'''

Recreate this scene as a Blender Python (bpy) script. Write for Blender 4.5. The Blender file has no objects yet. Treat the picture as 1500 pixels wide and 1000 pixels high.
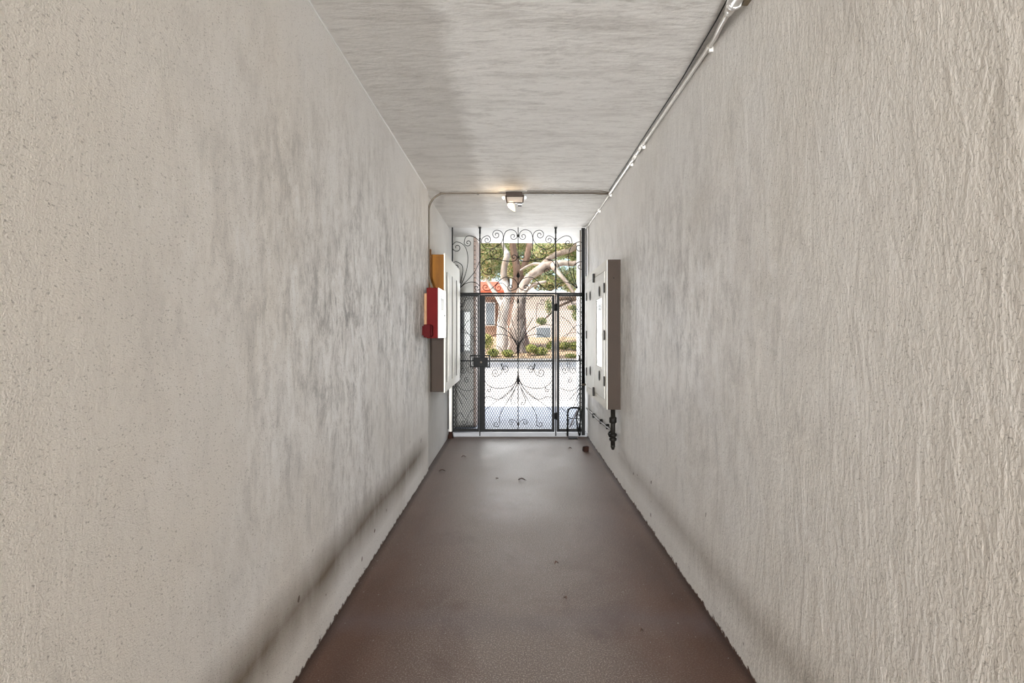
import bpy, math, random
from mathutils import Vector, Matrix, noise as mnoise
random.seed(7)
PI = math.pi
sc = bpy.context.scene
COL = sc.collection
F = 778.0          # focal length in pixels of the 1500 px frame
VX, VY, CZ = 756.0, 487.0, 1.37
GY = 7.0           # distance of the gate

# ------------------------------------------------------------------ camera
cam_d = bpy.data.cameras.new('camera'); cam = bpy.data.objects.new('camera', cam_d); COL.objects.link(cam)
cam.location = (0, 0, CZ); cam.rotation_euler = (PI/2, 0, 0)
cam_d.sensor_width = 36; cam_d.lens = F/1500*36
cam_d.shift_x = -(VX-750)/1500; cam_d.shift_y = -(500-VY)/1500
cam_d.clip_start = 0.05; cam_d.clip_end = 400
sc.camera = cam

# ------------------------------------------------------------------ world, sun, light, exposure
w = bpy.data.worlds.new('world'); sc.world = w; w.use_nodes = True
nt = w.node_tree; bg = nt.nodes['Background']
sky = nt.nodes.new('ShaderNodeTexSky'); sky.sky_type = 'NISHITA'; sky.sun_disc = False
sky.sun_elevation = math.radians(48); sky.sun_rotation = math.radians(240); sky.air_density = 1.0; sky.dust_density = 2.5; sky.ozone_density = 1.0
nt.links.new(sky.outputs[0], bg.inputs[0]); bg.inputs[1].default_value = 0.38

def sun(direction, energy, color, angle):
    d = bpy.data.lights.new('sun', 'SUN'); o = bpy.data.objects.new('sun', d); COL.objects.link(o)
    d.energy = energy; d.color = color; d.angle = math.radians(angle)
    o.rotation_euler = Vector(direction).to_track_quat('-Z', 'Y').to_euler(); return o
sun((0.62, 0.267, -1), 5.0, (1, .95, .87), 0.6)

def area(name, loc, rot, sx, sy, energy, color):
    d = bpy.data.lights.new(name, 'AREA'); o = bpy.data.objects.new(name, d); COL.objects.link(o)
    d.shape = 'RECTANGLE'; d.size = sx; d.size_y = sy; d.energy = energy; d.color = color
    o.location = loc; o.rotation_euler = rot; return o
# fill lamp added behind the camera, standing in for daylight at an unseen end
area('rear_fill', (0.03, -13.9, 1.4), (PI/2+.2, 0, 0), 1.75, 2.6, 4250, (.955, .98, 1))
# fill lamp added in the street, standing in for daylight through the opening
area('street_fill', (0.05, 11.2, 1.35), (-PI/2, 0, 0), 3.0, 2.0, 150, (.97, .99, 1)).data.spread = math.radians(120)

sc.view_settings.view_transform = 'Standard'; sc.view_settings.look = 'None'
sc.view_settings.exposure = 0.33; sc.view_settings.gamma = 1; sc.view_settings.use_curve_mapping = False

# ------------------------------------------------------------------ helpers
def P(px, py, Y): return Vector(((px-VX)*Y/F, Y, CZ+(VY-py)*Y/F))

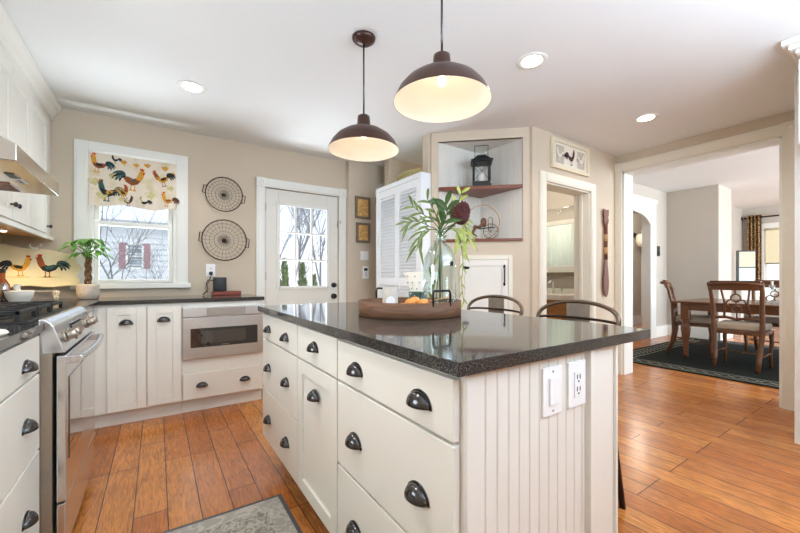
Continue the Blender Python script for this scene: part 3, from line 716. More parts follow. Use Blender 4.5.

'''

Problem description
Skip the pictures, then retype every line above exactly.

Answer to this problem
Recreate this scene as a Blender Python (bpy) script. Write for Blender 4.5. The Blender file has no objects yet. Treat the picture as 1500 pixels wide and 1000 pixels high.
import bpy, math, random
from mathutils import Vector, Matrix, noise as mnoise
random.seed(7)
PI = math.pi
sc = bpy.context.scene
COL = sc.collection
F = 778.0          # focal length in pixels of the 1500 px frame
VX, VY, CZ = 756.0, 487.0, 1.37
GY = 7.0           # distance of the gate

# ------------------------------------------------------------------ camera
cam_d = bpy.data.cameras.new('camera'); cam = bpy.data.objects.new('camera', cam_d); COL.objects.link(cam)
cam.location = (0, 0, CZ); cam.rotation_euler = (PI/2, 0, 0)
cam_d.sensor_width = 36; cam_d.lens = F/1500*36
cam_d.shift_x = -(VX-750)/1500; cam_d.shift_y = -(500-VY)/1500
cam_d.clip_start = 0.05; cam_d.clip_end = 400
sc.camera = cam

# ------------------------------------------------------------------ world, sun, light, exposure
w = bpy.data.worlds.new('world'); sc.world = w; w.use_nodes = True
nt = w.node_tree; bg = nt.nodes['Background']
sky = nt.nodes.new('ShaderNodeTexSky'); sky.sky_type = 'NISHITA'; sky.sun_disc = False
sky.sun_elevation = math.radians(48); sky.sun_rotation = math.radians(240); sky.air_density = 1.0; sky.dust_density = 2.5; sky.ozone_density = 1.0
nt.links.new(sky.outputs[0], bg.inputs[0]); bg.inputs[1].default_value = 0.38

def sun(direction, energy, color, angle):
    d = bpy.data.lights.new('sun', 'SUN'); o = bpy.data.objects.new('sun', d); COL.objects.link(o)
    d.energy = energy; d.color = color; d.angle = math.radians(angle)
    o.rotation_euler = Vector(direction).to_track_quat('-Z', 'Y').to_euler(); return o
sun((0.62, 0.267, -1), 5.0, (1, .95, .87), 0.6)

def area(name, loc, rot, sx, sy, energy, color):
    d = bpy.data.lights.new(name, 'AREA'); o = bpy.data.objects.new(name, d); COL.objects.link(o)
    d.shape = 'RECTANGLE'; d.size = sx; d.size_y = sy; d.energy = energy; d.color = color
    o.location = loc; o.rotation_euler = rot; return o
# fill lamp added behind the camera, standing in for daylight at an unseen end
area('rear_fill', (0.03, -13.9, 1.4), (PI/2+.2, 0, 0), 1.75, 2.6, 4250, (.955, .98, 1))
# fill lamp added in the street, standing in for daylight through the opening
area('street_fill', (0.05, 11.2, 1.35), (-PI/2, 0, 0), 3.0, 2.0, 150, (.97, .99, 1)).data.spread = math.radians(120)

sc.view_settings.view_transform = 'Standard'; sc.view_settings.look = 'None'
sc.view_settings.exposure = 0.33; sc.view_settings.gamma = 1; sc.view_settings.use_curve_mapping = False

# ------------------------------------------------------------------ helpers
def P(px, py, Y): return Vector(((px-VX)*Y/F, Y, CZ+(VY-py)*Y/F))

Continue the Blender Python script for this scene: part 3, from line 716. More parts follow. Use Blender 4.5.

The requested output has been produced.